Exercise description – Without the pictures, output the lines of the material from the very first through the one that holds "return m, nt, nt.nodes['Principled BSDF']".

>>

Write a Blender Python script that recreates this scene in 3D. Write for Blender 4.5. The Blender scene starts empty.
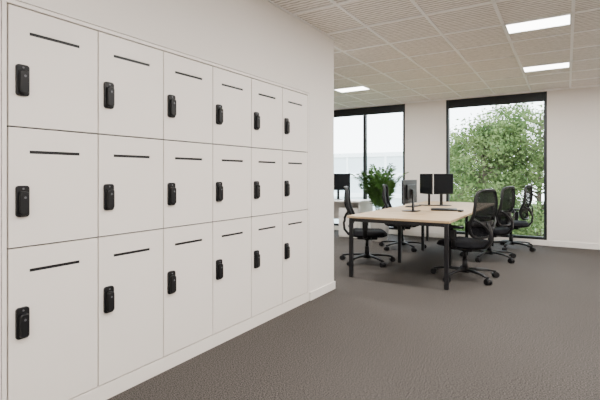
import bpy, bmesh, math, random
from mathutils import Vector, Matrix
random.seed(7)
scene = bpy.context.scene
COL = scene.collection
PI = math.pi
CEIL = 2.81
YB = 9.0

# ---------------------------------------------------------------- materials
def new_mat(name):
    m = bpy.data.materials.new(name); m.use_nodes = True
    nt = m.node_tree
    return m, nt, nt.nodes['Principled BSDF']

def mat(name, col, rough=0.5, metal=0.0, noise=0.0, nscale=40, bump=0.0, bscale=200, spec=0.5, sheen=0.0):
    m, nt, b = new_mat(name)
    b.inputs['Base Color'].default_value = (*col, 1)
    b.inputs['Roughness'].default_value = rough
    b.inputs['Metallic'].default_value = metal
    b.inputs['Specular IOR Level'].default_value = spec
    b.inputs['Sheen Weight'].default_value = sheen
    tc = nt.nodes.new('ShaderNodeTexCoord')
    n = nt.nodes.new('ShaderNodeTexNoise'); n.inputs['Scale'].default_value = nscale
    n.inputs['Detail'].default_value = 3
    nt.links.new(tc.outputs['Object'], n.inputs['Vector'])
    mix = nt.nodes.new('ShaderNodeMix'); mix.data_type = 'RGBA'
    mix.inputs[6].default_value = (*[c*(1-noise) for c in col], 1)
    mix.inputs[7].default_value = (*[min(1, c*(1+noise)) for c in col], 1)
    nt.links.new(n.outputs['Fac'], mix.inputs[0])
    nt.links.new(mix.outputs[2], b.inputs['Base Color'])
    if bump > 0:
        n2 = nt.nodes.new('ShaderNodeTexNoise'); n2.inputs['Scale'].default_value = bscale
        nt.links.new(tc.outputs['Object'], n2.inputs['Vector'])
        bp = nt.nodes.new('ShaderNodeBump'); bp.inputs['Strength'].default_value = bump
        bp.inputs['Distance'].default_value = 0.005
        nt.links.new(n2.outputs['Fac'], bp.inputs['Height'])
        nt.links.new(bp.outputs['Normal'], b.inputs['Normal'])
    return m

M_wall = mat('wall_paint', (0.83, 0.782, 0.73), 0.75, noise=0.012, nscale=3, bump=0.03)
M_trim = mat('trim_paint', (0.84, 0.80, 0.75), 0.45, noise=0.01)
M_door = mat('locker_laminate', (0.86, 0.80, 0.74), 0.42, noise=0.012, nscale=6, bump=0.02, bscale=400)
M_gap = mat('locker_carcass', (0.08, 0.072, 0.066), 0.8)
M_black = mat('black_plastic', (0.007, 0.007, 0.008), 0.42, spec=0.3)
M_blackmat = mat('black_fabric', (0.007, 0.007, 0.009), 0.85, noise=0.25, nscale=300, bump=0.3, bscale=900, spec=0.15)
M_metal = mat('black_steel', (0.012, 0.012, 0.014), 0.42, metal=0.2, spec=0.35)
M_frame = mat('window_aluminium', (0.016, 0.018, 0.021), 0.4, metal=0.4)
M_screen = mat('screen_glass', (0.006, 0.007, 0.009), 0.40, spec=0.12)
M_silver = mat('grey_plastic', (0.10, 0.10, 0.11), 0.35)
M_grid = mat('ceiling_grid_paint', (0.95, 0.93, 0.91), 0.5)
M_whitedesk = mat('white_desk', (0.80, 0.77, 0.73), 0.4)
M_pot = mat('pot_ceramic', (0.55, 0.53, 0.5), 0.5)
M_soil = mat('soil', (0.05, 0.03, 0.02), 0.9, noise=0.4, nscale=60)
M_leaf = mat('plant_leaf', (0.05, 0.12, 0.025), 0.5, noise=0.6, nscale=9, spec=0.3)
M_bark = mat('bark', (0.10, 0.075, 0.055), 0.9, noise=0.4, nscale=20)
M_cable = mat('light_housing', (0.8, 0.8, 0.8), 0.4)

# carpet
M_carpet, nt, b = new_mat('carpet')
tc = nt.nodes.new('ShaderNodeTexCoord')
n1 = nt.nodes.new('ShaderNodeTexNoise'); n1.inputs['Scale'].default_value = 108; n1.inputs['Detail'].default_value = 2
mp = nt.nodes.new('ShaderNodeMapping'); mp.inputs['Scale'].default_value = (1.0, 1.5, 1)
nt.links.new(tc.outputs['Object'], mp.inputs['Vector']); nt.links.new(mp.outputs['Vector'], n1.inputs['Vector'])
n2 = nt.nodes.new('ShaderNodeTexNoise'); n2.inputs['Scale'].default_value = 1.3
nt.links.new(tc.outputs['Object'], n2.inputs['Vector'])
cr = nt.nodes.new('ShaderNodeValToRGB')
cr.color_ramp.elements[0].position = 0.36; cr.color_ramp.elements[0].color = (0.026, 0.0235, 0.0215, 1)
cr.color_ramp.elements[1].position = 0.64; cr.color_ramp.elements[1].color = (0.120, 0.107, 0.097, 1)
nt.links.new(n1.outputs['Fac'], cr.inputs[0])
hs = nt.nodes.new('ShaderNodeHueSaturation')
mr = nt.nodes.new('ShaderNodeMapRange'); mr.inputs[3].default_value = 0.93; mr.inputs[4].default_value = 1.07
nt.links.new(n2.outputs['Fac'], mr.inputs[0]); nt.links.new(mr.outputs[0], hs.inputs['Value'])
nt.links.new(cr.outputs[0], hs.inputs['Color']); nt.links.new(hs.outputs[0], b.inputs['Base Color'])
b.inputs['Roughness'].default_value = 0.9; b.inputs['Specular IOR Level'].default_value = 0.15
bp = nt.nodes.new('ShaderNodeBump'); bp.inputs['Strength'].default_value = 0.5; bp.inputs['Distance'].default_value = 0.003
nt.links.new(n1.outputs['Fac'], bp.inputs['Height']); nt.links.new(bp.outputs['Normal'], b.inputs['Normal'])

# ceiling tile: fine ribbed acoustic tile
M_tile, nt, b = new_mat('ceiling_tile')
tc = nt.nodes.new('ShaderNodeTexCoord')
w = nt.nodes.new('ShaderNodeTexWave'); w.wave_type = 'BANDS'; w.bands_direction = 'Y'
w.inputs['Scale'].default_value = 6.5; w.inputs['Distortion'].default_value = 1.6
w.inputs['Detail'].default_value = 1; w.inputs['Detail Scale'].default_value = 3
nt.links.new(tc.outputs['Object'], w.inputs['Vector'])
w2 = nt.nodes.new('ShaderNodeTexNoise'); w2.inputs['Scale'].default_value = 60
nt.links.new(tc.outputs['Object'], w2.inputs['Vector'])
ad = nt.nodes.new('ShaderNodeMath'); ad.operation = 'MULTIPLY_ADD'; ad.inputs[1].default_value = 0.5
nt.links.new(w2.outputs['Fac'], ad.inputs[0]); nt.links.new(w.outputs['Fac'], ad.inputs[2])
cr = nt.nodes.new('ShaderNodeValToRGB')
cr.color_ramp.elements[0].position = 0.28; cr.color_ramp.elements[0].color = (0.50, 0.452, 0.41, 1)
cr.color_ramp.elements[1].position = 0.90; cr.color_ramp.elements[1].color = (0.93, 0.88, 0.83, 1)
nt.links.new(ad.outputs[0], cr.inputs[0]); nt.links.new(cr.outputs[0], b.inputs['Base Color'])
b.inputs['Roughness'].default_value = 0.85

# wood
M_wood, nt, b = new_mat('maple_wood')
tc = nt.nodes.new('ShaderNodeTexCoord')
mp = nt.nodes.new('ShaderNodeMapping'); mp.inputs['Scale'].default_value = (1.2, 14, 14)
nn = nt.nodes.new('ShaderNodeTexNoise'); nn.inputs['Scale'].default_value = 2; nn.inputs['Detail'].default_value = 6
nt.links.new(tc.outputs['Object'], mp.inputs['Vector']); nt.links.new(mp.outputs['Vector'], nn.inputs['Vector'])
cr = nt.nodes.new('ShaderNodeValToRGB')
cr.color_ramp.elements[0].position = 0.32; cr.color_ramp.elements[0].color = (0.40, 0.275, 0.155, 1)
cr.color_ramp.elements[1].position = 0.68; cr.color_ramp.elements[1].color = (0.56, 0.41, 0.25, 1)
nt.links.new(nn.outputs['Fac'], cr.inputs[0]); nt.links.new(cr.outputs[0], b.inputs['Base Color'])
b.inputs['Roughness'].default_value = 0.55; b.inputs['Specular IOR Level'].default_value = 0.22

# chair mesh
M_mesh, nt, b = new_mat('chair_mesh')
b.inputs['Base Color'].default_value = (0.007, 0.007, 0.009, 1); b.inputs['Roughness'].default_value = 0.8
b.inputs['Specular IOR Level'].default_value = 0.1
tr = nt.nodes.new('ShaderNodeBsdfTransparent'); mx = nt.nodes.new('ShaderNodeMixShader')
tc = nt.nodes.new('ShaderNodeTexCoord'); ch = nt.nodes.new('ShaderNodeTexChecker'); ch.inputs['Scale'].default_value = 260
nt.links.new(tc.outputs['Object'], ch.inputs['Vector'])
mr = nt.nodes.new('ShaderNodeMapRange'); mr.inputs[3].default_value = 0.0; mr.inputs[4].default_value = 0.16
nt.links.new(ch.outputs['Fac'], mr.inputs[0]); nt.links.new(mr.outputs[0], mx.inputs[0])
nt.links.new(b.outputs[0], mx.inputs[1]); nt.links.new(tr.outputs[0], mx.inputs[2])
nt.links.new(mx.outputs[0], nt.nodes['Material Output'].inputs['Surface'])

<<

Result below –
Write a Blender Python script that recreates this scene in 3D. Write for Blender 4.5. The Blender scene starts empty.
import bpy, bmesh, math, random
from mathutils import Vector, Matrix
random.seed(7)
scene = bpy.context.scene
COL = scene.collection
PI = math.pi
CEIL = 2.81
YB = 9.0

# ---------------------------------------------------------------- materials
def new_mat(name):
    m = bpy.data.materials.new(name); m.use_nodes = True
    nt = m.node_tree
    return m, nt, nt.nodes['Principled BSDF']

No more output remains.